Monday, October 15, 2018

Announcing Publication of New Book: "Cuba’s Caribbean Marxism: Essays on Ideology, Government, Society, and Economy in the Post Fidel Castro Era"

I wanted to take advantage of the end of the celebration of National Hispanic Heritage Month to provide an advance announcement of the forthcoming publication of my book: Cuba’s Caribbean Marxism:  Essays on Ideology, Government, Society, and Economy in the Post Fidel Castro Era (Little Sir Press, forthcoming 2018; ISBN 978-1-949943-00-9(pbk); 978-1-949943-01-6 (ebk)).

The book will be available in electronic versions first in a few weeks with the paperback edition to follow shortly thereafter.  Eventually an audio version will be available as well as the ability to purchase chapters at a very modest price.

The book will be published by Little Sir Press, and the hope is to make the book available as inexpensively as possible. I have been concerned for a while about the way that academic work has effectively been made unavailable to most people--especially those with limited means, and with no means of accessing public libraries.  Knowledge has become an elite affair, not because it is intellectually inaccessible, but because it has been made societally inaccessible my making it harder to access, and too expensive for most. This is especially of concern for me for its effects on traditionally marginalized communities--including the many communities that together make up the U.S. Hispanic community.

A short abstract follows.  In later posts will will make available more detailed descriptions of the work, and of each of the chapters.  For those of you with an interest in ideology, or in the quite dynamic changes to Marxism-Leninism as a political-economic and constitutional system, or for those interested in Cuba or Latin America, there may be something of interest for you here.  

About this book:
This book is about ideology in the contemporary world.

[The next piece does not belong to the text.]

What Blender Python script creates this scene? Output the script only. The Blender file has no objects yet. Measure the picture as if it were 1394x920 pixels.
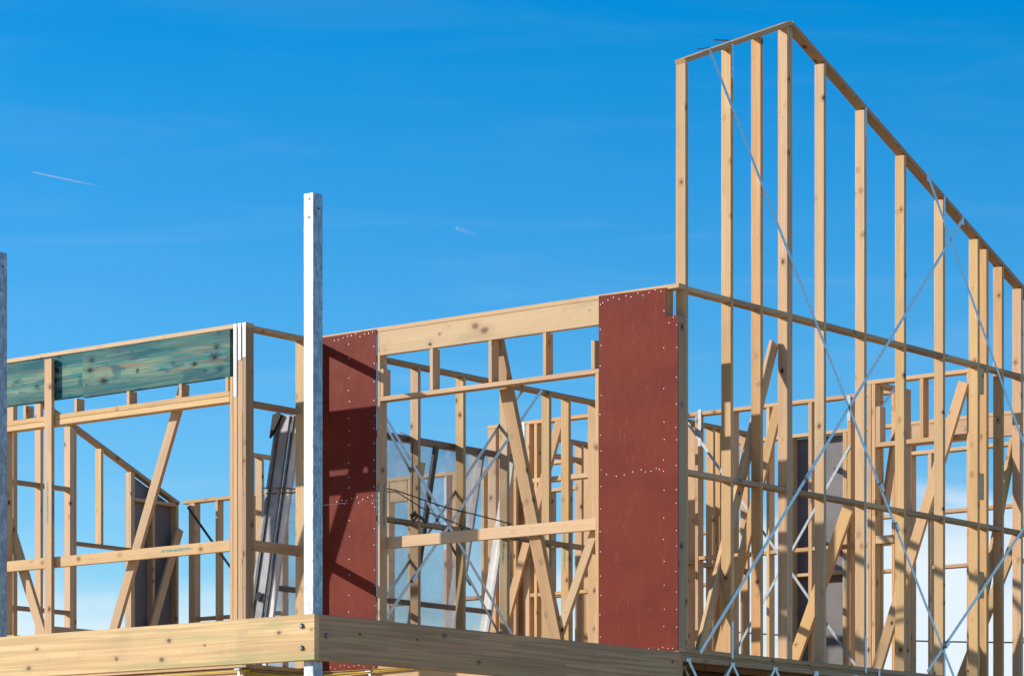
import bpy, math, random
from mathutils import Vector, Matrix
random.seed(11)
FZ = 3.373            # height of the upper floor above the ground, metres
T = .035; W = .09     # framing timber
scene = bpy.context.scene
col = bpy.context.collection
# ------------------------------------------------------------------ materials
def nmat(name):
    m = bpy.data.materials.new(name); m.use_nodes = True
    nt = m.node_tree; nt.nodes.clear()
    out = nt.nodes.new('ShaderNodeOutputMaterial'); b = nt.nodes.new('ShaderNodeBsdfPrincipled')
    nt.links.new(b.outputs[0], out.inputs[0])
    return m, nt, b
def N(nt, t, **kw):
    n = nt.nodes.new(t)
    for k, v in kw.items():
        if k.startswith('i_'): n.inputs[int(k[2:])].default_value = v
        else: setattr(n, k, v)
    return n
def L(nt, a, b): nt.links.new(a, b)
def math_(nt, op, a, b=None, c=None, clamp=False):
    n = nt.nodes.new('ShaderNodeMath'); n.operation = op; n.use_clamp = clamp
    for i, x in enumerate((a, b, c)):
        if x is None: continue
        if isinstance(x, (int, float)): n.inputs[i].default_value = x
        else: nt.links.new(x, n.inputs[i])
    return n.outputs[0]
def smooth(nt, x, lo, hi, olo=0., ohi=1.):
    n = nt.nodes.new('ShaderNodeMapRange'); n.interpolation_type = 'SMOOTHSTEP'
    nt.links.new(x, n.inputs[0]); n.inputs[1].default_value = lo; n.inputs[2].default_value = hi
    n.inputs[3].default_value = olo; n.inputs[4].default_value = ohi
    return n.outputs[0]
def mixc(nt, f, a, b, mode='MIX'):
    n = nt.nodes.new('ShaderNodeMix'); n.data_type = 'RGBA'; n.blend_type = mode
    for i, x in ((0, f), (6, a), (7, b)):
        if isinstance(x, (int, float)): n.inputs[i].default_value = x
        elif isinstance(x, tuple): n.inputs[i].default_value = (*x, 1) if len(x) == 3 else x
        else: nt.links.new(x, n.inputs[i])
    return n.outputs[2]
def vmul(nt, v, s):
    n = nt.nodes.new('ShaderNodeVectorMath'); n.operation = 'MULTIPLY'
    nt.links.new(v, n.inputs[0]); n.inputs[1].default_value = s
    return n.outputs[0]
def rnd_coords(nt):
    tc = N(nt, 'ShaderNodeTexCoord'); oi = N(nt, 'ShaderNodeObjectInfo')
    c = N(nt, 'ShaderNodeCombineXYZ')
    L(nt, math_(nt, 'MULTIPLY', oi.outputs['Random'], 97.), c.inputs[0])
    L(nt, math_(nt, 'MULTIPLY', oi.outputs['Random'], 31.), c.inputs[1])
    L(nt, math_(nt, 'MULTIPLY', oi.outputs['Random'], 57.), c.inputs[2])
    a = N(nt, 'ShaderNodeVectorMath', operation='ADD')
    L(nt, tc.outputs['Object'], a.inputs[0]); L(nt, c.outputs[0], a.inputs[1])
    return tc, oi, a.outputs[0]
def noise(nt, v, s, detail=3, dist=0., scale=1.):
    n = N(nt, 'ShaderNodeTexNoise'); L(nt, vmul(nt, v, s), n.inputs['Vector'])
    n.inputs['Scale'].default_value = scale; n.inputs['Detail'].default_value = detail
    n.inputs['Distortion'].default_value = dist
    return n.outputs['Fac']
def vor(nt, v, scale):
    n = N(nt, 'ShaderNodeTexVoronoi'); L(nt, v, n.inputs['Vector']); n.inputs['Scale'].default_value = scale
    return n

def add_spots(nt, tc, P, c, spots, halo, body, core, wob=.014):
    """large knots at known places on one board: ringed halo, brown body, dark core"""
    if not spots: return c
    so = N(nt, 'ShaderNodeSeparateXYZ'); L(nt, tc.outputs['Object'], so.inputs[0])
    wn = math_(nt, 'ADD', math_(nt, 'MULTIPLY', math_(nt, 'SUBTRACT', noise(nt, P, (45, 60, 60), 3), .5), wob), math_(nt, 'MULTIPLY', math_(nt, 'SUBTRACT', noise(nt, P, (9, 22, 22), 2), .5), wob * 2.))
    for kx, ky, kr in spots:
        dx = math_(nt, 'MULTIPLY', math_(nt, 'SUBTRACT', so.outputs[0], kx), .65); dy = math_(nt, 'SUBTRACT', so.outputs[1], ky)
        q = math_(nt, 'ADD', math_(nt, 'SQRT', math_(nt, 'ADD', math_(nt, 'MULTIPLY', dx, dx), math_(nt, 'MULTIPLY', dy, dy))), wn)
        rg = math_(nt, 'MULTIPLY_ADD', math_(nt, 'SINE', math_(nt, 'MULTIPLY', q, 620.)), .35, .65)
        c = mixc(nt, math_(nt, 'MULTIPLY', smooth(nt, q, kr * .8, kr * 2.2, .5, 0.), rg), c, halo)
        c = mixc(nt, smooth(nt, q, kr * .5, kr * .95, .75, 0.), c, body)
        c = mixc(nt, smooth(nt, q, kr * .1, kr * .5, .8, 0.), c, core)
    return c
def pine(name, light, mid, dark, knots=1., stamp=None, rough=.62, stretch=1., spots=()):
    """sawn pine, grain along the object's local X"""
    m, nt, b = nmat(name)
    tc, oi, P = rnd_coords(nt)
    warp = noise(nt, P, (1.5, 9, 9), 2)
    k = vor(nt, vmul(nt, P, (.75, 1, 1)), 7.)
    kd = k.outputs['Distance']
    kdist = math_(nt, 'ADD', kd, math_(nt, 'MULTIPLY', math_(nt, 'SUBTRACT', noise(nt, P, (60, 60, 60), 2), .5), .05))
    swirl = smooth(nt, kdist, .07, .36, 1., 0.)
    # growth rings: bands across the width, bent round the knots
    sx = N(nt, 'ShaderNodeSeparateXYZ'); L(nt, P, sx.inputs[0])
    yy = math_(nt, 'ADD', sx.outputs[1], math_(nt, 'MULTIPLY', sx.outputs[2], .7))
    yy = math_(nt, 'ADD', yy, math_(nt, 'MULTIPLY', warp, .05))
    yy = math_(nt, 'ADD', yy, math_(nt, 'MULTIPLY', swirl, .022))
    rings = math_(nt, 'MULTIPLY_ADD', math_(nt, 'SINE', math_(nt, 'MULTIPLY', yy, 520.)), .5, .5)
    streak = noise(nt, P, (1.3, 70, 70), 4)
    broad = noise(nt, P, (.9 * stretch, 12, 12), 3, .4)
    f = math_(nt, 'ADD', math_(nt, 'MULTIPLY', rings, .3), math_(nt, 'ADD', math_(nt, 'MULTIPLY', streak, .5), math_(nt, 'MULTIPLY', broad, .55)))
    f = smooth(nt, f, .3, .85)
    c = mixc(nt, f, light, mid)
    c = mixc(nt, smooth(nt, swirl, .35, 1., 0., .55 * knots), c, dark)
    if knots:
        core = smooth(nt, kdist, .075, .105, 1., 0.)
        sel = smooth(nt, math_(nt, 'FRACT', math_(nt, 'MULTIPLY', oi.outputs['Random'], 7.3)), .0, .3, .6, 1.)
        c = mixc(nt, math_(nt, 'MULTIPLY', core, sel), c, (.04, .018, .008))
    # nail heads and small pin knots
    k2 = vor(nt, P, 13.)
    c = mixc(nt, smooth(nt, k2.outputs['Distance'], .04, .062, .85, 0.), c, (.07, .04, .025))
    # handling dirt, long soft patches
    d = noise(nt, P, (2.2, 7, 7), 4, .3)
    c = mixc(nt, smooth(nt, d, .52, .78, 0., .38), c, (.30, .225, .15))
    if stamp:
        so = N(nt, 'ShaderNodeSeparateXYZ'); L(nt, tc.outputs['Object'], so.inputs[0])
        ax = smooth(nt, math_(nt, 'ABSOLUTE', math_(nt, 'SUBTRACT', so.outputs[0], stamp)), .14, .2, 1., 0.)
        ay = smooth(nt, math_(nt, 'ABSOLUTE', math_(nt, 'SUBTRACT', so.outputs[1], .004)), .008, .014, 1., 0.)
        az = smooth(nt, math_(nt, 'ABSOLUTE', math_(nt, 'SUBTRACT', so.outputs[2], .0)), .008, .014, 1., 0.)
        nn = smooth(nt, noise(nt, P, (40, 90, 90), 2), .38, .52, .15, .85)
        c = mixc(nt, math_(nt, 'MULTIPLY', math_(nt, 'MULTIPLY', ax, math_(nt, 'MAXIMUM', ay, az)), nn), c, (.03, .2, .19))
    c = add_spots(nt, tc, P, c, spots, (.4, .2, .08), (.22, .085, .035), (.08, .035, .02))
    hs = N(nt, 'ShaderNodeHueSaturation')
    L(nt, c, hs.inputs['Color'])
    r2 = math_(nt, 'FRACT', math_(nt, 'MULTIPLY', oi.outputs['Random'], 13.7))
    L(nt, math_(nt, 'MULTIPLY_ADD', oi.outputs['Random'], .012, .494), hs.inputs['Hue'])
    L(nt, math_(nt, 'MULTIPLY_ADD', r2, .2, .9), hs.inputs['Saturation'])
    L(nt, math_(nt, 'MULTIPLY_ADD', math_(nt, 'FRACT', math_(nt, 'MULTIPLY', oi.outputs['Random'], 29.3)), -.2, 1.09), hs.inputs['Value'])
    L(nt, hs.outputs[0], b.inputs['Base Color'])
    b.inputs['Roughness'].default_value = rough
    b.inputs['Specular IOR Level'].default_value = .3
    bp = N(nt, 'ShaderNodeBump'); bp.inputs['Strength'].default_value = .25; bp.inputs['Distance'].default_value = .002
    L(nt, f, bp.inputs['Height']); L(nt, bp.outputs[0], b.inputs['Normal'])
    return m

def laminated(name, tones, knots=True, green=.0, dirt=.3, spots=()):
    """glue laminated beam: long lamellae with finger joints, along local X, height along local Y"""
    m, nt, b = nmat(name)
    tc, oi, P = rnd_coords(nt)
    s = N(nt, 'ShaderNodeSeparateXYZ'); L(nt, P, s.inputs[0])
    cb = N(nt, 'ShaderNodeCombineXYZ'); L(nt, s.outputs[0], cb.inputs[0]); L(nt, s.outputs[1], cb.inputs[1])
    br = N(nt, 'ShaderNodeTexBrick'); L(nt, cb.outputs[0], br.inputs['Vector'])
    br.offset = .37; br.inputs['Scale'].default_value = 1.
    br.inputs['Brick Width'].default_value = .95; br.inputs['Row Height'].default_value = .034
    br.inputs['Mortar Size'].default_value = .0009; br.inputs['Mortar Smooth'].default_value = .6; br.inputs['Bias'].default_value = 0.
    br.inputs['Color1'].default_value = (*tones[0], 1); br.inputs['Color2'].default_value = (*tones[1], 1)
    br.inputs['Mortar'].default_value = (*tones[2], 1)
    streak = noise(nt, P, (1.1, 55, 55), 5)
    broad = noise(nt, P, (.7, 16, 16), 3, .5)
    c = mixc(nt, smooth(nt, streak, .42, .62, 0., .75), br.outputs['Color'], tones[2])
    c = mixc(nt, smooth(nt, broad, .45, .75, 0., .55), c, tones[3])
    if green:
        g = noise(nt, P, (1.1, 14, 14), 3)
        c = mixc(nt, smooth(nt, g, .52, .7, 0., green), c, (.33, .35, .13))
    if knots:
        kv = vor(nt, vmul(nt, P, (1, 1.2, 1.2)), 5.)
        kd = math_(nt, 'ADD', kv.outputs['Distance'], math_(nt, 'MULTIPLY', math_(nt, 'SUBTRACT', noise(nt, P, (50, 50, 50), 2), .5), .07))
        c = mixc(nt, smooth(nt, kd, .06, .16, .6, 0.), c, (.2, .1, .05))
        c = mixc(nt, smooth(nt, kd, .04, .065, .9, 0.), c, (.06, .03, .015))
    k2 = vor(nt, P, 12.)
    c = mixc(nt, smooth(nt, k2.outputs['Distance'], .03, .055, .7, 0.), c, (.06, .04, .03))
    d = noise(nt, P, (3, 3, 3), 5, .3)
    c = mixc(nt, smooth(nt, d, .55, .8, 0., dirt), c, (.26, .19, .12))
    c = add_spots(nt, tc, P, c, spots, (.42, .26, .13), (.2, .1, .05), (.05, .025, .015))
    # thin upright scrapes and saw marks
    sx2 = noise(nt, P, (95, 5, 5), 3)
    c = mixc(nt, math_(nt, 'MULTIPLY', smooth(nt, sx2, .68, .76, 0., .6), smooth(nt, noise(nt, P, (1.7, 9, 9), 2), .5, .65)), c, (.16, .11, .07))
    L(nt, c, b.inputs['Base Color']); b.inputs['Roughness'].default_value = .6
    b.inputs['Specular IOR Level'].default_value = .3
    bp = N(nt, 'ShaderNodeBump'); bp.inputs['Strength'].default_value = .3; bp.inputs['Distance'].default_value = .002
    L(nt, streak, bp.inputs['Height']); L(nt, bp.outputs[0], b.inputs['Normal'])
    return m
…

Ideology serves as the foundation that makes it possible for a political community to develop principles through which it can organize itself by reference to a core baseline against which to understand the world around. This book is also more particularly about Cuba. Cuba serves as an ongoing living experiment in the possibilities of molding individuals and the society along the lines suggested by application of a quite explicit set of grounding principles that form an ideology. Fidelity to ideology within a national context makes it possible to create and operate government, society, politics, and economics that are “good” and against which reform can be assessed and applied. The essays that comprise the twelve chapters of this book are drawn from a decade and more of thinking about Cuban ideology and its application in the wake of the passing of Fidel Castro, the charismatic founder of what these essays identify as Caribbean Marxism. The first 7 chapters develop the conceptual framework for understanding Caribbean Marxism as a theory and the challenges that theory poses in the face of reform necessitated by changes in historical condition. Chapters 8 through 12 focus on the concrete manifestation of these abstract structures in several key areas–economic organization of the private sector, trade and investment, and lastly the project of constitutional reform.